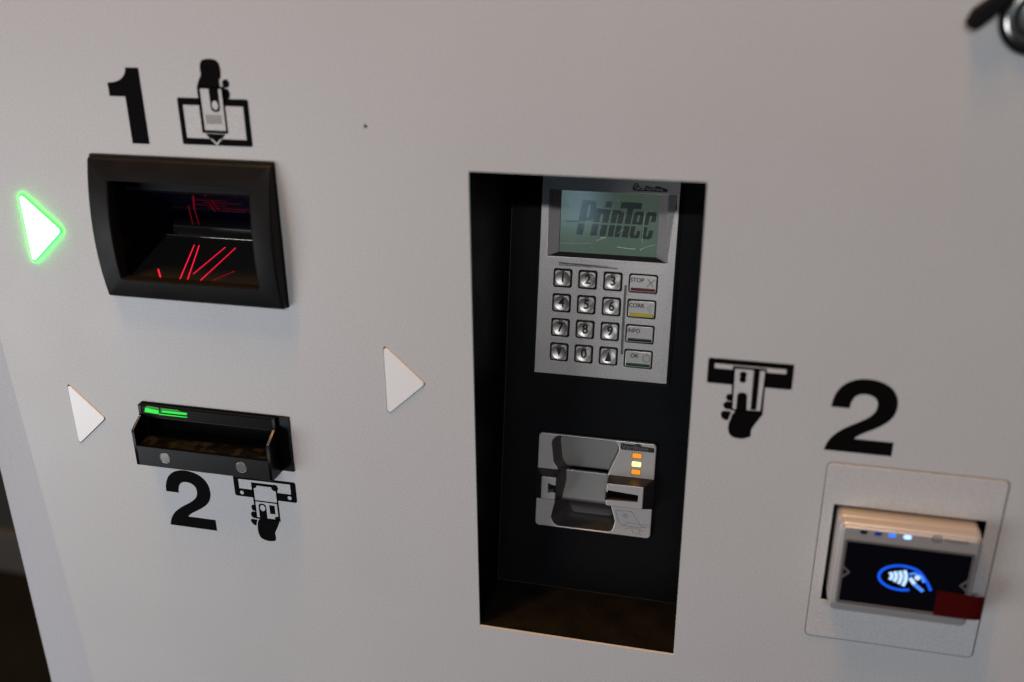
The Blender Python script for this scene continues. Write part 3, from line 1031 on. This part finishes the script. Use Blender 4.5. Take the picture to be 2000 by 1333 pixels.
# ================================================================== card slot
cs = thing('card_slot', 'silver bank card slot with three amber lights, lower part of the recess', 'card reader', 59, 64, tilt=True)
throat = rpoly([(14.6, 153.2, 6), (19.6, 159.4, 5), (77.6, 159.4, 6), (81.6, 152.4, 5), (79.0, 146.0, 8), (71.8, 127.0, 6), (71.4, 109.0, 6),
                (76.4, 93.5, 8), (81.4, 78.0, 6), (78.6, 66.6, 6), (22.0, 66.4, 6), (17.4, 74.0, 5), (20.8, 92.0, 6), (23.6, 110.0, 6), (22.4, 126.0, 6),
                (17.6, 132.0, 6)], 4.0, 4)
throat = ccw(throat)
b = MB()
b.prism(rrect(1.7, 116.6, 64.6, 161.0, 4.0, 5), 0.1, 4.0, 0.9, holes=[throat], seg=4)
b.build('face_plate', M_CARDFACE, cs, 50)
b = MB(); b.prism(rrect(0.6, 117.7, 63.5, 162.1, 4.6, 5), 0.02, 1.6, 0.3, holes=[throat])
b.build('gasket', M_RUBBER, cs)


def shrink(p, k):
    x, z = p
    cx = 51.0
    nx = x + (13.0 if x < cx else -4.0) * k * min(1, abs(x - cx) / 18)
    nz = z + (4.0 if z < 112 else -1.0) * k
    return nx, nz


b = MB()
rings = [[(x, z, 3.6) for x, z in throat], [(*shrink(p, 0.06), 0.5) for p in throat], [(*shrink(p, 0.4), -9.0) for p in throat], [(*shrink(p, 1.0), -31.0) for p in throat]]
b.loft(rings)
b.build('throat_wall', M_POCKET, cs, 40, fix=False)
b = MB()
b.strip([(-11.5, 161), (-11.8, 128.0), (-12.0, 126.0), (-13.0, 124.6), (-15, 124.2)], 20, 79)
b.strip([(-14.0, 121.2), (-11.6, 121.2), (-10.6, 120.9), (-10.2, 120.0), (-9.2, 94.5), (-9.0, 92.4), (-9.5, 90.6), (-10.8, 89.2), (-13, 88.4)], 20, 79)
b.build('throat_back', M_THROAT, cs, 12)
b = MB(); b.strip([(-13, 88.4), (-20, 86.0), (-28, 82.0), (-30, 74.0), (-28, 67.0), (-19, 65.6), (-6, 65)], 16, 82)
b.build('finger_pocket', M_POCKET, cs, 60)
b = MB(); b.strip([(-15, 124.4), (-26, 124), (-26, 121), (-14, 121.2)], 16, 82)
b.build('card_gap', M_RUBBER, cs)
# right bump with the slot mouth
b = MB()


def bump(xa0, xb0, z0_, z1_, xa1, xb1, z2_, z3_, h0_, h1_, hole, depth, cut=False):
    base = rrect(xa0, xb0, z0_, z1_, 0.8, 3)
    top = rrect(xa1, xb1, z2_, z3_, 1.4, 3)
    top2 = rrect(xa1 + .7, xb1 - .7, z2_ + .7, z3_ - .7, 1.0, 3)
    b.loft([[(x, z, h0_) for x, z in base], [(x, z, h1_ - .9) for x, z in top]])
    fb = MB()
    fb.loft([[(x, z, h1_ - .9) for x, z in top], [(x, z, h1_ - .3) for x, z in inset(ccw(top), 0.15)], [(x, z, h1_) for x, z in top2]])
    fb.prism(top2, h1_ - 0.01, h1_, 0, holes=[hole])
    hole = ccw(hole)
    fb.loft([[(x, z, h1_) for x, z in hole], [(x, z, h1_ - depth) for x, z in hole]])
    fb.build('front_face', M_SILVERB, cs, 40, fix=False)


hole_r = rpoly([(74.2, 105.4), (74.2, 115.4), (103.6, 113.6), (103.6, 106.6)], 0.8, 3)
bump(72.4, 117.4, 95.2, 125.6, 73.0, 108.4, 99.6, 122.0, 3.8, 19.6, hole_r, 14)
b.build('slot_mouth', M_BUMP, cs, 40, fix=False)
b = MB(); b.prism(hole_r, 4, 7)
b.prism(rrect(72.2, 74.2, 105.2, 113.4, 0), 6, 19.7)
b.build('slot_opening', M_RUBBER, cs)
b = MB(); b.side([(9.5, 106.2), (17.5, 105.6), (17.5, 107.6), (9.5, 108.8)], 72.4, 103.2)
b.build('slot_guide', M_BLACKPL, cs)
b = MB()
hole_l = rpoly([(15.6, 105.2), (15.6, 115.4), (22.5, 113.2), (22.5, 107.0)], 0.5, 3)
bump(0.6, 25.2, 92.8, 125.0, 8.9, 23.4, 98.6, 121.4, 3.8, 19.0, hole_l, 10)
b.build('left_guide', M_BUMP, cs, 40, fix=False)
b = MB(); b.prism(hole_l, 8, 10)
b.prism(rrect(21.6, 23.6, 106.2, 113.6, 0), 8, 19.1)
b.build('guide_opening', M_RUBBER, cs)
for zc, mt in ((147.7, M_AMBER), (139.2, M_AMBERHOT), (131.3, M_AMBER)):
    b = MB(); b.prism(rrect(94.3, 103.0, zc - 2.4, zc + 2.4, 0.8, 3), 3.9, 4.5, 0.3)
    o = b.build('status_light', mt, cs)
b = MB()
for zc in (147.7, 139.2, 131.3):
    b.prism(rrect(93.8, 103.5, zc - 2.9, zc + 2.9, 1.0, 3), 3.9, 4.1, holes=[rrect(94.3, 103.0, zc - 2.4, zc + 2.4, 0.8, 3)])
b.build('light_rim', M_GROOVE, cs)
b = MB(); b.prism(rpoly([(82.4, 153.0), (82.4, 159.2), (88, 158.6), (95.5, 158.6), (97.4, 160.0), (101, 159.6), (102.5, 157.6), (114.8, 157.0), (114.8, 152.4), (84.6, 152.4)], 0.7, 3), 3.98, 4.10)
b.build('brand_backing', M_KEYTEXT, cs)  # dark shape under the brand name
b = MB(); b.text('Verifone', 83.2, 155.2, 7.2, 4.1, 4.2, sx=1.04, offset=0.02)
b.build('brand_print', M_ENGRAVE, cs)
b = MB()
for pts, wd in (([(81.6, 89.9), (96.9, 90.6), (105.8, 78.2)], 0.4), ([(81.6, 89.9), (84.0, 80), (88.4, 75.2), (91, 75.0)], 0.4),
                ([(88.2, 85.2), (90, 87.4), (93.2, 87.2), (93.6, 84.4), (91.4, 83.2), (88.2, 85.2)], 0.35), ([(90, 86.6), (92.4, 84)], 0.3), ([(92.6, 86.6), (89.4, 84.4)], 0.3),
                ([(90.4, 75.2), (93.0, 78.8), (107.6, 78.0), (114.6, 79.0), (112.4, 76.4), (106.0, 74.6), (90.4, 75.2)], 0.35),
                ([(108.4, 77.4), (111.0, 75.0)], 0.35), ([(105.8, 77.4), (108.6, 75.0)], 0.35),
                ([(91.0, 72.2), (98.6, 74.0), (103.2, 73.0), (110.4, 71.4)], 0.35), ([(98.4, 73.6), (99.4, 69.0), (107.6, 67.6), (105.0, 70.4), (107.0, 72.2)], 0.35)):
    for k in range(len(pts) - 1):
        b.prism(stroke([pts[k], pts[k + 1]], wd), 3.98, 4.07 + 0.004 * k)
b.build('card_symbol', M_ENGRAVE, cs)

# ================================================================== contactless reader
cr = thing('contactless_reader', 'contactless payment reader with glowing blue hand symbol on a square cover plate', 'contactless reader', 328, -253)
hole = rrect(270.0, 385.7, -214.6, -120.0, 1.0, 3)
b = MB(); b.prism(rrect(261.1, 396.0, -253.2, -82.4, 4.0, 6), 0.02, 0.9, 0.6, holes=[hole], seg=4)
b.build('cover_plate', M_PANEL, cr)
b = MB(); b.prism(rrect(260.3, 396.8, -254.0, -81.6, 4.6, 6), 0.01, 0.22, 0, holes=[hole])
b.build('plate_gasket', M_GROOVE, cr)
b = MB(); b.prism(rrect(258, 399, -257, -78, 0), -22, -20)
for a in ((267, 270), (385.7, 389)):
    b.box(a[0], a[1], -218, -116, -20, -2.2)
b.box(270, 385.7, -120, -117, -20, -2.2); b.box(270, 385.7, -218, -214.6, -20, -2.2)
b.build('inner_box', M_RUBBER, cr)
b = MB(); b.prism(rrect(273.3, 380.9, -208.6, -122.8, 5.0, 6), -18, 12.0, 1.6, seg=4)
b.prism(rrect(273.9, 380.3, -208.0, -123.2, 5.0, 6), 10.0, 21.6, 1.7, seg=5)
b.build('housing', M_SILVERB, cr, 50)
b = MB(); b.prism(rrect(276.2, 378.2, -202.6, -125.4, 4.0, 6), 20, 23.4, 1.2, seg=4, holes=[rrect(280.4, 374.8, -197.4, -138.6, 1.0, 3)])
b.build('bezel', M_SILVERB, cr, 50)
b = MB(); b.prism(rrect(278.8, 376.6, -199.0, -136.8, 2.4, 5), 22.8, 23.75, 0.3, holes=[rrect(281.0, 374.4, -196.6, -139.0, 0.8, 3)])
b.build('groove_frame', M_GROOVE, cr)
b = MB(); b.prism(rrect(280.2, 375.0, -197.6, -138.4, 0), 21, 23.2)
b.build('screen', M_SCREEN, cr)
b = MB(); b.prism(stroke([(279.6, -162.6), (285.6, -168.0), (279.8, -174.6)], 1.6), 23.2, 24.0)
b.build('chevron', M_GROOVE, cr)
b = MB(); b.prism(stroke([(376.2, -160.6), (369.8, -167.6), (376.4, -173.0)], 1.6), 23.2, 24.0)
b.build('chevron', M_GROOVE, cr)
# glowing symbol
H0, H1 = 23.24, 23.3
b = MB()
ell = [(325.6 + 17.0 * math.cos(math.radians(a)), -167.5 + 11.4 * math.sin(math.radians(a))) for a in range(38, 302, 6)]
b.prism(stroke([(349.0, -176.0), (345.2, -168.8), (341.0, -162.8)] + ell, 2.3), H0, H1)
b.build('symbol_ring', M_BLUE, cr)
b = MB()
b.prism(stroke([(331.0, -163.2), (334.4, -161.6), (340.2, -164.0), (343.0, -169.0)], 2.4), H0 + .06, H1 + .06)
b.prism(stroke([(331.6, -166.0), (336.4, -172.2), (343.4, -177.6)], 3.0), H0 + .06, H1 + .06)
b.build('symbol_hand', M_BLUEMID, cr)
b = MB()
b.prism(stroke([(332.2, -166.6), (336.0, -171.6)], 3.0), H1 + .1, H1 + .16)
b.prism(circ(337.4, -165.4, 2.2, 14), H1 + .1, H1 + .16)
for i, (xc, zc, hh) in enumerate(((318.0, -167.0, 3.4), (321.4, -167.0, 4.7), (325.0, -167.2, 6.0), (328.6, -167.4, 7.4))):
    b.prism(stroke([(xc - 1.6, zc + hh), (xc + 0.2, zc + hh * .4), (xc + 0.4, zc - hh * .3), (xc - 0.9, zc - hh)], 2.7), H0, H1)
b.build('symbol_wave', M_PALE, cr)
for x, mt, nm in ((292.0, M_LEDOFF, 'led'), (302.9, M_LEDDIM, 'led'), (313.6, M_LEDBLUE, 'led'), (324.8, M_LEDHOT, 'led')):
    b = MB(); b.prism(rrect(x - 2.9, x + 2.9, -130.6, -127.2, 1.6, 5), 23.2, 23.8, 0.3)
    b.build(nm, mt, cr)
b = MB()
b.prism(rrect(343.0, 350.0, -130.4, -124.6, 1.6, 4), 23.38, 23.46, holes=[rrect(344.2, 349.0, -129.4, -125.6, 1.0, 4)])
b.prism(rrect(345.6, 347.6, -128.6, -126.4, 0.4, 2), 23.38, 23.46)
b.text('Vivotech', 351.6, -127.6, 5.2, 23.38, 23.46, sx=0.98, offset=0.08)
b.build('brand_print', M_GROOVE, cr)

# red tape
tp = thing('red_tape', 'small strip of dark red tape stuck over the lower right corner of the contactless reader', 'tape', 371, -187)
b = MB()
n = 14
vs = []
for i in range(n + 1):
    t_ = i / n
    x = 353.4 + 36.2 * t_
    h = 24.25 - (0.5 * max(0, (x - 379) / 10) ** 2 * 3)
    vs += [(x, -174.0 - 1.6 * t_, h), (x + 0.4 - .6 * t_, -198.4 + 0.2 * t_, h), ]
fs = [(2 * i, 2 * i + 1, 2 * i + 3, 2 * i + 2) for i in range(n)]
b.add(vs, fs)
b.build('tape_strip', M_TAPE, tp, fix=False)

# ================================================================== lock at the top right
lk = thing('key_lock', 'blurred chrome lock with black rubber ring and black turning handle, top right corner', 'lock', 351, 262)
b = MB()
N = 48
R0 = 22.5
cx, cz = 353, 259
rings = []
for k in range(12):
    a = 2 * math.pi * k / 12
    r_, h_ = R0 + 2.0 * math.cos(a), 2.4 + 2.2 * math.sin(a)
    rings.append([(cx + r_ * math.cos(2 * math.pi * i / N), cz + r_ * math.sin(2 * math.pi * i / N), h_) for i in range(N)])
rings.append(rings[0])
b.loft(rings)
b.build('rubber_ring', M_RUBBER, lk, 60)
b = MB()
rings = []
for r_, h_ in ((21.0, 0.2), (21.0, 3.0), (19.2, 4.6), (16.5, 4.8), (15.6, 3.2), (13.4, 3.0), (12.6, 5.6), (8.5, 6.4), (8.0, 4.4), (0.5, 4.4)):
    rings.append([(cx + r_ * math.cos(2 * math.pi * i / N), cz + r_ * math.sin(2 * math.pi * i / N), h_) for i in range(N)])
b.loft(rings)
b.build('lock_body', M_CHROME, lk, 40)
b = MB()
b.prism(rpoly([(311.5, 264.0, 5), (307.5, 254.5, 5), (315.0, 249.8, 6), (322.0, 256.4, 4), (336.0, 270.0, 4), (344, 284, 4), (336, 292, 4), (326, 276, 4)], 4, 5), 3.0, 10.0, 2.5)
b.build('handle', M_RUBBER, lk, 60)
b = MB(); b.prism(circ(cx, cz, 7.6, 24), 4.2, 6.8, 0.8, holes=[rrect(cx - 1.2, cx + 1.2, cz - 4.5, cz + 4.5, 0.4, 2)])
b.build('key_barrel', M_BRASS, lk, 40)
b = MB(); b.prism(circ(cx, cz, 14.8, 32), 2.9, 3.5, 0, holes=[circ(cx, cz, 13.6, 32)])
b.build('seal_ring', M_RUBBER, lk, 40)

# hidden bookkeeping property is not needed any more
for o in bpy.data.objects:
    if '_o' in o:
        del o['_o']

# Exercise requirements:
Repeat, exactly and in full, each line from the start of the data to the line that contains "return nx, nz". Pictures do not go in.

# Task result:
The Blender Python script for this scene continues. Write part 3, from line 1031 on. This part finishes the script. Use Blender 4.5. Take the picture to be 2000 by 1333 pixels.
# ================================================================== card slot
cs = thing('card_slot', 'silver bank card slot with three amber lights, lower part of the recess', 'card reader', 59, 64, tilt=True)
throat = rpoly([(14.6, 153.2, 6), (19.6, 159.4, 5), (77.6, 159.4, 6), (81.6, 152.4, 5), (79.0, 146.0, 8), (71.8, 127.0, 6), (71.4, 109.0, 6),
                (76.4, 93.5, 8), (81.4, 78.0, 6), (78.6, 66.6, 6), (22.0, 66.4, 6), (17.4, 74.0, 5), (20.8, 92.0, 6), (23.6, 110.0, 6), (22.4, 126.0, 6),
                (17.6, 132.0, 6)], 4.0, 4)
throat = ccw(throat)
b = MB()
b.prism(rrect(1.7, 116.6, 64.6, 161.0, 4.0, 5), 0.1, 4.0, 0.9, holes=[throat], seg=4)
b.build('face_plate', M_CARDFACE, cs, 50)
b = MB(); b.prism(rrect(0.6, 117.7, 63.5, 162.1, 4.6, 5), 0.02, 1.6, 0.3, holes=[throat])
b.build('gasket', M_RUBBER, cs)


def shrink(p, k):
    x, z = p
    cx = 51.0
    nx = x + (13.0 if x < cx else -4.0) * k * min(1, abs(x - cx) / 18)
    nz = z + (4.0 if z < 112 else -1.0) * k
    return nx, nz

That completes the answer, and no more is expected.